My greatest garden nemesis — aside from slugs and too much shade — is the source of one of those other problems, namely, Norway maple trees. First to leaf out in the spring, and last to drop its leaves in the fall, this genuine thug of a tree evolved to dominate. And dominate they do.

Not only do the extra large leaves of this tree work to shade out anything that might attempt to grow underneath it, its expansive root system extends out, and up to the surface, with a solid network of roots that pretty much eliminates that possibility. Add to that a copious amount of seeds produced and dropped, which results in thousands of seedlings, and you’ve got a tree bound to succeed.

Norway maple bonsai tree. Photo by Lynette Walther.

No wonder these invasive trees are taking over woodlands. And there’s more not to like about Norway maples than just those big leaves. Turns out, in the areas where they have invaded natural woodlands those leaves are destroying the leaf-litter base, which, in turn, has negative consequences for native wildlife because it breaks down too quickly. Norway maple leaves contain higher nitrogen levels than the leaves of other native deciduous trees. While that makes them a great addition to the compost pile, that also means they decompose more rapidly than the native trees’ foliage. But, in the meantime, those big leaves tend to form nearly impenetrable mats that if left in place will kill lawns underneath, or make it impossible for spring-flowering bulbs to find a way through them.

While other trees have long-since dropped their leaves, Norway maples are just now getting around to that process.

If you are “blessed” with these trees, I encourage you to see about having them removed. One of the reasons they became popular was they grow so quickly, providing a huge shade tree in just a few years. However because of that rapid growth pattern, they tend to be especially brittle. And because they leaf out early, and hold their leaves late, they are vulnerable to wind storms with their canopies serving as levers. Several of the especially large specimens have crashed down in my neighborhood; more than one of them crashed through the roof of the nearest house. They do make passable firewood, after all. But if removing them is not an option, mind those mats of leaves on the lawn and where you have bulbs planted.

Norway maple gets cut. Photos by Lynette Walther.

But forget bagging and removing them entirely, same for the leaves of other deciduous trees and shrubs. Turns out every fall there are tons of fall leaves that unnecessarily end up in landfills. And we are learning of the actual benefits of some of those leaves when they are allowed to remain in the landscape. Eventually fallen leaves drift around the bases of perennials and shrubs, and there they provide winter cover for those plants, and over time decompose to add slow-release nutrients right where they are needed.
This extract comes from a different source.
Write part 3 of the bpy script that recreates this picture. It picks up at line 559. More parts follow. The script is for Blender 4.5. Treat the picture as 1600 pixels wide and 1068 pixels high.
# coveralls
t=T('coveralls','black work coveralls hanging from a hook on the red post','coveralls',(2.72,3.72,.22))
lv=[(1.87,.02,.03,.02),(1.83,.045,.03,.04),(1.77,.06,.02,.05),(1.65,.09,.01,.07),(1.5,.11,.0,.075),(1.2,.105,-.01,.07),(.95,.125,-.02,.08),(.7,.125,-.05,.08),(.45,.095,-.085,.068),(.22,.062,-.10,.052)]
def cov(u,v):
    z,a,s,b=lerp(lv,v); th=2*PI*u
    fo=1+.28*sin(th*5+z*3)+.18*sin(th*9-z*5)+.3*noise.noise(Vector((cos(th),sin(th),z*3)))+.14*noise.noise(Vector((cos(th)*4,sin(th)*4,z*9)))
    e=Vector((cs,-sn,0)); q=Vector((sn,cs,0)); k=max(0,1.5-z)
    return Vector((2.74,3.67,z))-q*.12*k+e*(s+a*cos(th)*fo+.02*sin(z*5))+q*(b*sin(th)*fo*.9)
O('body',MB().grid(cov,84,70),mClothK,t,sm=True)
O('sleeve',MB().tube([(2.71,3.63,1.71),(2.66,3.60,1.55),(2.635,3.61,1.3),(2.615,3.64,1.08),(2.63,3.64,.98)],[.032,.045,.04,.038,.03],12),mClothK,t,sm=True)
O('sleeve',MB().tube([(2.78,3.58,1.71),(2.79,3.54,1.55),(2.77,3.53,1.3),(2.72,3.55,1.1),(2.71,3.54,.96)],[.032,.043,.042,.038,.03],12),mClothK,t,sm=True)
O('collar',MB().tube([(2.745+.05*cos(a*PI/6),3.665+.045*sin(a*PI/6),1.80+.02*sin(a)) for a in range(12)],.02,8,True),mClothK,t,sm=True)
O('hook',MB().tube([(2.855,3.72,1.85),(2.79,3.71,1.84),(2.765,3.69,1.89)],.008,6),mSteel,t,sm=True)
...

Even more importantly, fall leaves provide nesting places and winter cover for a variety of beneficial insects. The dramatic decline in insect populations in recent years has set off alarm bells, as we have also witnessed a decline in bird populations as well. No matter what the bird — even those seed eaters and nectar birds like hummingbirds — all birds feed insects to their young. Considering that more than 95 percent of insects are either benign or beneficial, we get the idea that helping out the insect world is to our advantage.

What this means is that a light layer of leaves left in ornamental or even vegetable beds is perfectly acceptable, preferable even. We just want to avoid thick mats. Mowing the lawn late in the season can quickly shred leaves there, making them decompose faster to provide added nutrients for the grass. Or, rake lawns, and add the leaves to the compost. Either way you will be putting those leaves to work, while keeping them out of the landfill, and giving Nature a helping hand in the process.